Revolutionary Road

I have two rules for reading. Rule #1: Read the style/genre/period you are in the mood for. If you are on a kick, honor it. It will guide you. (This, in my opinion, is the only reason there are people out there who don't like Jane Austen. They simply weren't in the mood for her.) Rule #2: Push yourself, even if you're not in the mood. There's too much out there and precious little time.

I'm currently going with Rule #1 and bathing myself in short stories of the past few decades. Most recently: Raymond Carver. Lorrie Moore. Alice Munro. On deck: Mary Gaitskill. David Gates. A.M. Homes.

I took one break, to read Revolutionary Road, and wouldn't you know it, it's the one book I can actually say anything about at the moment. (I guess the stories are still washing over me.)

But what a book.
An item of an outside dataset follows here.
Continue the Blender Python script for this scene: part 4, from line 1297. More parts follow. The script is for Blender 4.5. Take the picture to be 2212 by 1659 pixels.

Sure, it slides toward melodrama now and again. But it's good melodrama. In Frank and April Wheeler, Yates has given us a pair of ordinary people with extraordinary fantasies. The Wheelers' tragic flaw is a perception of their own specialness in the midst of the ugly, unspecial suburbs. It is so easy to sympathize with this feeling of "we are better than this." But Yates also maintains a remarkable ironic distance -- to remind us how wild and impossible their dreaming is, how empty their rhetoric. They want to get outside of the fallen world, but they also strive to conquer it, to be recognized as the best by the people and institutions within it. Can't have your cake and eat it, too, Yates says. That he can hold this view without condemning the Wheelers (without making us hate them) is a great accomplishment. Don't we all want to escape to Paris and be among the "super-heroic people"? And aren't we all doomed to just be ourselves?

So much has been written about this book, but in the case of an underappreciated "writer's writer" like Yates, it seems you can't really praise him enough.

That was my first post, but I'll be back soon enough with some thoughts on those stories. Maybe even an answer to the question: "What's a story?"